The discussion of surplus-value is so abstract because Marx wants to make a point that would be much harder to make with a more accurate and complicated analysis of market economies: there is a distinction between necessary and surplus labor. The presentation indicates that workers are somehow able to produce enough value to pay their wages in one part of the day and surplus in another. This is nonsensical by Marx’s own analysis. The problem with capitalism, Marx rightly insists, is that production is directed toward exchange, not use. And in capitalism, Marx says, use only takes place after exchange. This is the realization of capital.
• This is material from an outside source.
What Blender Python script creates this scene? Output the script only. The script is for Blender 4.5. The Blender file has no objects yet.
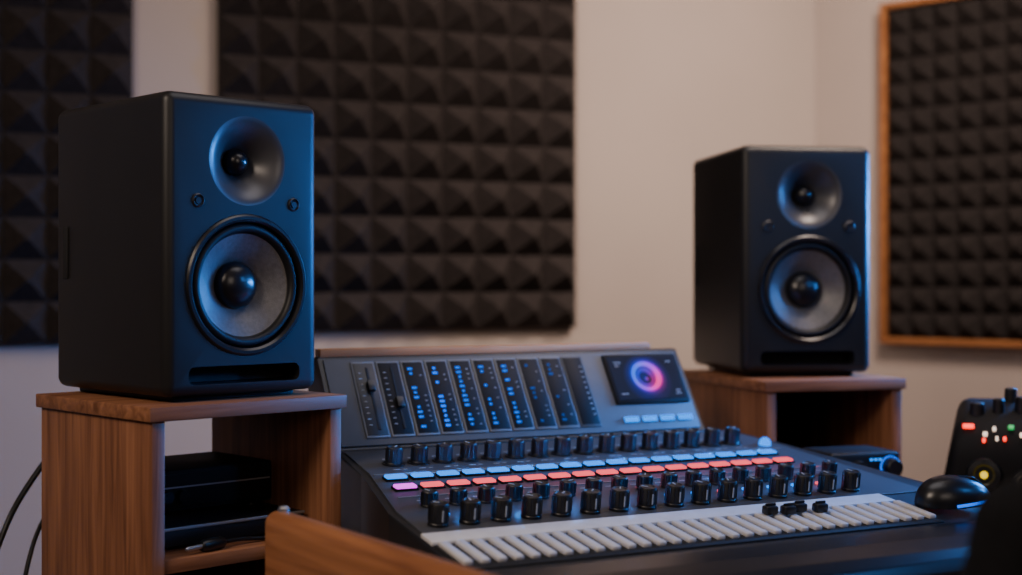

One cannot, then, produce means of subsistence or the value equivalent of means of subsistence within production under capitalism. It’s not possible! What workers producer are commodities which have yet to be sold—that is, realized—and which may become at any moment unexchangeable—that is, unrealizable. The problem of capitalism is that it has delinked production from use by inserting an irrational, impersonal, and anarchic process of exchange. Workers produce the EXPECTED EQUIVALENT OF THEIR WAGES, or rather the equivalent of the capitalist’s variable capital.
But that’s not Marx’s point or his interest. What he wants us to see is, again, simple: workers need means of subsistence, and any ethical ecological system of production would have to account for means of subsistence (not as bare subsistence but as the means of living). Capitalism makes this a game of equivalents and their reproduction, of signs swapping with one another. If we want another world, we have to get past that.